Coral Islands & Bohemian Villages

In between real life things and some Mincraft sessions, and spending too much time on those little app games that keep asking for a dollar here or $2.99 there, we got some actual board game play into the mix. 


First, I brought over Coral Islands, which turned to be 3 different games in one box: Coral, Islands (flip over the little game mat and use different cards), and a solo game I intend to try some day.  This is a dice-stacking game that comes with about 80 dice.  You make vertical stacks of up to 3 dice, one at a time, and try to match the patterns on the cards.  Match a pattern, take a card, and it sounded almost too simple to be worth the hassle of working through the specific setup situation.  But after there are a few dice on the mat, it's obvious that it's not as simple as it looked.

First, a die can only be placed on a die of lower value (or an adjacent empty space), except for ones which can be placed on any number.  And you get fish tokens for not getting a match on your turn, or for getting a card that shows fish tokens, and you can use those tokens to change the value of a die by one up or down per token.  On our first game, nobody got the 3-point "staircase of 3" pattern.  Another pattern required two adjacent opponent dice on the second layer, then three of yours around it like an arrow, which was easier said than done.

We ended up staring at the stacks and working out moves together.  Overall, it was a bit much for Anne who has shaky hands, but I was happy to help with moves and rotating the game mat slowly to see what was where.  But we did not play a second game.  I will try the solitaire version.

I also looks like they have a good range of expansions.

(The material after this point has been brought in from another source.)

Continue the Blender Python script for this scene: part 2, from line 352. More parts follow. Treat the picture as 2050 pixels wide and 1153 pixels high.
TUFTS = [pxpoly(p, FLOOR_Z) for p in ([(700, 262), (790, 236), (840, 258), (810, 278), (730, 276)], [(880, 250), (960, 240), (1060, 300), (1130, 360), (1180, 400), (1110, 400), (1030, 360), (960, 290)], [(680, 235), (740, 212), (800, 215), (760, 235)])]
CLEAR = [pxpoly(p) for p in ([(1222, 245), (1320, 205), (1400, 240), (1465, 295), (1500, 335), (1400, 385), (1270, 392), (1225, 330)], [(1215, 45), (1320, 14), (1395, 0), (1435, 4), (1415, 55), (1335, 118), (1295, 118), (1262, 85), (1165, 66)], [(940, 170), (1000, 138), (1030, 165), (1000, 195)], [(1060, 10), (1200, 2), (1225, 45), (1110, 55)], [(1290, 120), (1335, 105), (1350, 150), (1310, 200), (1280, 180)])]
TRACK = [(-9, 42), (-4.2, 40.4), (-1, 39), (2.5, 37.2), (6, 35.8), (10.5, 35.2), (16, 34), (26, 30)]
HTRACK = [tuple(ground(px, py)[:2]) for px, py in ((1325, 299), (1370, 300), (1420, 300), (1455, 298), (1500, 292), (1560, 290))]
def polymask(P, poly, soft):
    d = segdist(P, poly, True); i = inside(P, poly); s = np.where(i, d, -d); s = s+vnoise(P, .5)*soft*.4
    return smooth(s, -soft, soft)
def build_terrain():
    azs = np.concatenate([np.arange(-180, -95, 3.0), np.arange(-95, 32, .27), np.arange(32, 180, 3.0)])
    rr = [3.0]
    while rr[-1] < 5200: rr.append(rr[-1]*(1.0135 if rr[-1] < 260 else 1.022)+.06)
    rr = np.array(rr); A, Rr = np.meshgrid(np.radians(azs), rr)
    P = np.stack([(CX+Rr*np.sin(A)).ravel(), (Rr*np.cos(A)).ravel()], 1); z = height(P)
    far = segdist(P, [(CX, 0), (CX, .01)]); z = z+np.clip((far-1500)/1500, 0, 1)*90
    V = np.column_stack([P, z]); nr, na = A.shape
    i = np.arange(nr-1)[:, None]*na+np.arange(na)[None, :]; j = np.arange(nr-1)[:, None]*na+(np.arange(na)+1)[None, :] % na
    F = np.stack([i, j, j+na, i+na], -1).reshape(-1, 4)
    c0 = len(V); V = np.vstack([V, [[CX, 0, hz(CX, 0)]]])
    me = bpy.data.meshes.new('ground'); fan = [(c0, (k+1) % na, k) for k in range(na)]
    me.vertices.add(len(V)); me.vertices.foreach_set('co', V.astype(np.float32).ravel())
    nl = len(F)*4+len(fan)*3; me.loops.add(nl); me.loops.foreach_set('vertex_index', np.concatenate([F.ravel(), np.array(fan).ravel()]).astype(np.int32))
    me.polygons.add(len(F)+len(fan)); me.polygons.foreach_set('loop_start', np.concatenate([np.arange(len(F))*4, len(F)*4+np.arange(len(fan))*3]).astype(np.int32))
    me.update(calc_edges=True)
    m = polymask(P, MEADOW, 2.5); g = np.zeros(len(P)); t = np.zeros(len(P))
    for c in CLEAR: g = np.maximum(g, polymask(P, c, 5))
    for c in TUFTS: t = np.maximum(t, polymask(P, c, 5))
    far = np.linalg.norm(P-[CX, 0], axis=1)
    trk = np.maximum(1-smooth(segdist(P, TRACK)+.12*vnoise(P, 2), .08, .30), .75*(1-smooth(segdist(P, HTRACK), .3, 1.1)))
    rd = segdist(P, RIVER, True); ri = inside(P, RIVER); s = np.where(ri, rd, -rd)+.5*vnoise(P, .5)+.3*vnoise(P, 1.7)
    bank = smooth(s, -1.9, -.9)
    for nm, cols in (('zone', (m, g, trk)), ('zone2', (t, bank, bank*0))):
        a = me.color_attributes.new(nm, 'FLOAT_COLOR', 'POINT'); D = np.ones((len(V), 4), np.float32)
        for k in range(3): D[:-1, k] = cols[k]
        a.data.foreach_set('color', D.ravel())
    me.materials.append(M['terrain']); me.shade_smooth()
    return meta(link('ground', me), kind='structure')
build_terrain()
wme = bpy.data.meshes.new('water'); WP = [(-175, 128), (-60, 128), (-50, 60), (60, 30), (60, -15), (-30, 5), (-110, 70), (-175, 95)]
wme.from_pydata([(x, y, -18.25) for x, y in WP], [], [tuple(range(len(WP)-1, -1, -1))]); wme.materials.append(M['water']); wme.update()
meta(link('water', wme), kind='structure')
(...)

Next up was Bohemian Villages, we I already blogged about, roughly a year back.  Again, it had a friendly feel to it, and there were enough choices of where to put the dice, and we took turns stealing the bishop and cashing in the little bags of wheat.  It's nice that the different buildings have different scoring dynamics, but also annoying at the same time.  Sure, there are little cheat sheet reference cards, but having to keep looking up numbers on the card is not the most fun.  Another game or two and we'd be back up to full speed, but we were getting headaches, so we packed it up for the night.

She ended up winning this one also, but when I was up in the middle of the night I realized we had forgotten to score my Town Hall (the village was 100% occupied at the end of the game) and the markets (I had 4, she had 1), so I should have been 6 points ahead.